## start DATASET RECORDS

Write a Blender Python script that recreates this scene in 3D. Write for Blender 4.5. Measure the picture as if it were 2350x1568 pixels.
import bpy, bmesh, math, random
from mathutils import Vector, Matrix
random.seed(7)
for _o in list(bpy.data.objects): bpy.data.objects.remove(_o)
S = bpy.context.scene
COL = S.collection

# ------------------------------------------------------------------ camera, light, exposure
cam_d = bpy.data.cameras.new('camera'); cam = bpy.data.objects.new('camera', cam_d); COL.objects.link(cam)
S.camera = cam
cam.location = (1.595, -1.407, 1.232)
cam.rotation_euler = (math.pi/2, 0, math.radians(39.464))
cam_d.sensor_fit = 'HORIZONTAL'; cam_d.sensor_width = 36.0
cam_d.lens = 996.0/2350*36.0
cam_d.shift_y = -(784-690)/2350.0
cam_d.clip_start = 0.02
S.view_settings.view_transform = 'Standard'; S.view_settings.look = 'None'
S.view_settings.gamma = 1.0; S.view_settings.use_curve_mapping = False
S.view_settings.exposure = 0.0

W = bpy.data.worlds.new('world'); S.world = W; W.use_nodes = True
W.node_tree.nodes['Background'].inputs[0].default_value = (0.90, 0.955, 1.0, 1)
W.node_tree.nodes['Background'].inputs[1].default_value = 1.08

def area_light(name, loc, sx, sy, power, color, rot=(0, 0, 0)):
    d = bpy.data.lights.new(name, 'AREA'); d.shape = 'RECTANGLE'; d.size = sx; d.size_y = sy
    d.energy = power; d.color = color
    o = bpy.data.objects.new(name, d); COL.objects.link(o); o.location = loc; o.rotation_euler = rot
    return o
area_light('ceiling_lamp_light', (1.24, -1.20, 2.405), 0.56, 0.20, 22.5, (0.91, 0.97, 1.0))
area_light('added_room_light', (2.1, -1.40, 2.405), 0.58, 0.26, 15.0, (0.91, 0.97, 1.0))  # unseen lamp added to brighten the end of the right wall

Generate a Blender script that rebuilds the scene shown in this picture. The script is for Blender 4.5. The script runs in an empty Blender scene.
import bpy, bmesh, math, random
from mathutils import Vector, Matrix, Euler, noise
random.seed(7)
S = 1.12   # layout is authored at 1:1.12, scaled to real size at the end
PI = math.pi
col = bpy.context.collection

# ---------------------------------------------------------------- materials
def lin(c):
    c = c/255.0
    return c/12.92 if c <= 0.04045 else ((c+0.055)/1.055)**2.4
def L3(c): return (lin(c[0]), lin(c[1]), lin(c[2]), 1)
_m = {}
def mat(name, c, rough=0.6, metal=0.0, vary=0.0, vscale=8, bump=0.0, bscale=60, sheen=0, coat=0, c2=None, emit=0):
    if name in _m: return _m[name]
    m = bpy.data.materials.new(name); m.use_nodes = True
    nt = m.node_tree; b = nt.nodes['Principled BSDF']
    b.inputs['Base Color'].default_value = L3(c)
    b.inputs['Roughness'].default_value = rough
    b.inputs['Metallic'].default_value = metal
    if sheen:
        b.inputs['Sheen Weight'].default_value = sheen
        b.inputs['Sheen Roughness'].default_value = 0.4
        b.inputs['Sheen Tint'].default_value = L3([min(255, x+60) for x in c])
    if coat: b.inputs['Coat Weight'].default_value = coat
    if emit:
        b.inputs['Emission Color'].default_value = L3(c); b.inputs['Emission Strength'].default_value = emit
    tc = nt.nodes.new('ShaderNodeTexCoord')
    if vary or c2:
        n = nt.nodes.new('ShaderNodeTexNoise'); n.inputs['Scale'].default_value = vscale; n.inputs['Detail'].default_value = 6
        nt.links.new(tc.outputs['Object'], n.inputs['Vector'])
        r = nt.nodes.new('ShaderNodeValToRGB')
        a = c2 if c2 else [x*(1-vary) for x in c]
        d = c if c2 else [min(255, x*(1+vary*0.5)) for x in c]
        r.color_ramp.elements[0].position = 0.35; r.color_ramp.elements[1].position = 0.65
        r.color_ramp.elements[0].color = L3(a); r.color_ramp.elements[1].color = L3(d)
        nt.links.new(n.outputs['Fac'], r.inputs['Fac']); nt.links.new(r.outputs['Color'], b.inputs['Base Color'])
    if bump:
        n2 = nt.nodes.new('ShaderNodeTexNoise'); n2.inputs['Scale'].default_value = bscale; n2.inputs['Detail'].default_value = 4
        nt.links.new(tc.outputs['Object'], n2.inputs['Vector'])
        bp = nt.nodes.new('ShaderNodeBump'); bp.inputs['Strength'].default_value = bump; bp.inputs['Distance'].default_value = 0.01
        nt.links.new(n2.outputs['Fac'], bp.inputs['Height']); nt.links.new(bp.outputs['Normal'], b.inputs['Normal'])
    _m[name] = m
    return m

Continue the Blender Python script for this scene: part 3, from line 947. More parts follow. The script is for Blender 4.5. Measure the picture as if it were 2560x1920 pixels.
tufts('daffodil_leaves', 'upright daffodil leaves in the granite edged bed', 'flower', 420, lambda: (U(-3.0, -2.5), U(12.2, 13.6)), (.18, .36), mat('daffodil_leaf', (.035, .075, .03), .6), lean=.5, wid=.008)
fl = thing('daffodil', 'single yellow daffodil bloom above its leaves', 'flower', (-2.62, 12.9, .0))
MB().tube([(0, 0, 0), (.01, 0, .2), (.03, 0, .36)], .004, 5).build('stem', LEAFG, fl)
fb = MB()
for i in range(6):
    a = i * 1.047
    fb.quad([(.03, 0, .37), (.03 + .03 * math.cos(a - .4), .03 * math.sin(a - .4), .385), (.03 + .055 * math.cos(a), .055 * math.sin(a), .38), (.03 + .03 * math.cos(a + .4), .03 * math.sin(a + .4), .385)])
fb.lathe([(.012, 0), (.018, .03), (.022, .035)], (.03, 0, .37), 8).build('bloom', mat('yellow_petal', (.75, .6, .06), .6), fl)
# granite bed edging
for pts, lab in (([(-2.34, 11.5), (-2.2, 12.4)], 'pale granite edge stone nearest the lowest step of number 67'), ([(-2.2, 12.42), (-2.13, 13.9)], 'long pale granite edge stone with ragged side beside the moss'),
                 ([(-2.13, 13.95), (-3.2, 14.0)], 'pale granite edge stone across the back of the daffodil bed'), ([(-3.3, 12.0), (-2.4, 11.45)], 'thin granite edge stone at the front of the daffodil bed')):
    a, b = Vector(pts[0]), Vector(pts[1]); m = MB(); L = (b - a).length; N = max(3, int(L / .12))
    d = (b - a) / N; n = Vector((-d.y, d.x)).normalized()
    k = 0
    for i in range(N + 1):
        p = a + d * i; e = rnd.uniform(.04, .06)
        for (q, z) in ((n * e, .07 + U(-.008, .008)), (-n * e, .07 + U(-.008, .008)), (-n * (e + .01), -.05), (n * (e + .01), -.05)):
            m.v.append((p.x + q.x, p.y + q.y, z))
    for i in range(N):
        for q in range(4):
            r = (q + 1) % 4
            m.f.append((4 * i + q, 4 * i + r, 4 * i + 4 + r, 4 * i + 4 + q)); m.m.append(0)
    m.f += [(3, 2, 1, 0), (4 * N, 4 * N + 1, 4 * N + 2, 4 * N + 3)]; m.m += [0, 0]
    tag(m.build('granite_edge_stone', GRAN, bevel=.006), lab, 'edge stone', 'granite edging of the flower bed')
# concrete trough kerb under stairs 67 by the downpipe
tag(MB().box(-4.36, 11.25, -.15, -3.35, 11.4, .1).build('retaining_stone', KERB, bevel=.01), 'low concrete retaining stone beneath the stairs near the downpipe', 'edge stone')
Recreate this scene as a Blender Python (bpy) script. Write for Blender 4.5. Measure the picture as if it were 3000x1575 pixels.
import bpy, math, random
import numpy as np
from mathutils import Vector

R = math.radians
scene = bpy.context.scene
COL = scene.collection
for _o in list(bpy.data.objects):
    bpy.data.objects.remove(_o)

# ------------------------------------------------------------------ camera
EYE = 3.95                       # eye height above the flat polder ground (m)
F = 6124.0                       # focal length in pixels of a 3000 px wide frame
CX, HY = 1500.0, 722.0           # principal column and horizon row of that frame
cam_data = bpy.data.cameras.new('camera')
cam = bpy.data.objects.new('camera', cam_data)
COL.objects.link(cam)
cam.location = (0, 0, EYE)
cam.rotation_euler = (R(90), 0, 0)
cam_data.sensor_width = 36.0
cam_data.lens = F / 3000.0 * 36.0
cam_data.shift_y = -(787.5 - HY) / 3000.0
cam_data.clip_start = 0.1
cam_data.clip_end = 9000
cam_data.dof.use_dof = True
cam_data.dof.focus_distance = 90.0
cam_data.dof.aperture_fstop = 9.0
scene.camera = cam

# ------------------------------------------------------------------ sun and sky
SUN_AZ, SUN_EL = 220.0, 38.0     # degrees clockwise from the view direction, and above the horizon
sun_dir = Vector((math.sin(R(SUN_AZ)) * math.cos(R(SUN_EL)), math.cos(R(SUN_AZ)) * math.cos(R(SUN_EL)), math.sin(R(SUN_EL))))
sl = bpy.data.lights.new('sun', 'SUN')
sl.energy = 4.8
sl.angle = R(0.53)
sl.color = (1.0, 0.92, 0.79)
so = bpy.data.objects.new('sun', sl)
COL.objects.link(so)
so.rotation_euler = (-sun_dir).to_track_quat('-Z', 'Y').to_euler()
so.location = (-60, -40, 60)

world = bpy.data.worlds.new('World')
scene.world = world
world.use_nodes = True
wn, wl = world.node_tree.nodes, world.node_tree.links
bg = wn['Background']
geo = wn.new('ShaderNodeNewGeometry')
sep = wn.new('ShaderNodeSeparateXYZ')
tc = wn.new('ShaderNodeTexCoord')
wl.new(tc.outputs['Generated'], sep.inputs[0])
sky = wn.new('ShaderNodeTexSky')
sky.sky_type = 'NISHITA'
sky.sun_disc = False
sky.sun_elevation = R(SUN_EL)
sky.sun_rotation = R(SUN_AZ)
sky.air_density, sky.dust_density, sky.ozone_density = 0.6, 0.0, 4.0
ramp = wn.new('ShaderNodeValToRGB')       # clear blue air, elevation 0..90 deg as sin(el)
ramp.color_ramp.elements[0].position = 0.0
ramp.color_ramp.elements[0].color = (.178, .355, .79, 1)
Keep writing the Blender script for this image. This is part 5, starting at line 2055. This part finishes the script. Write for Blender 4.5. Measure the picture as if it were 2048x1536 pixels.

## end DATASET RECORDS

AIM: Restate word for word only the lines running from the beginning of the data to the line holding "COL = S.collection", both included.

EXERCISE RESPONSE:
Write a Blender Python script that recreates this scene in 3D. Write for Blender 4.5. Measure the picture as if it were 2350x1568 pixels.
import bpy, bmesh, math, random
from mathutils import Vector, Matrix
random.seed(7)
for _o in list(bpy.data.objects): bpy.data.objects.remove(_o)
S = bpy.context.scene
COL = S.collection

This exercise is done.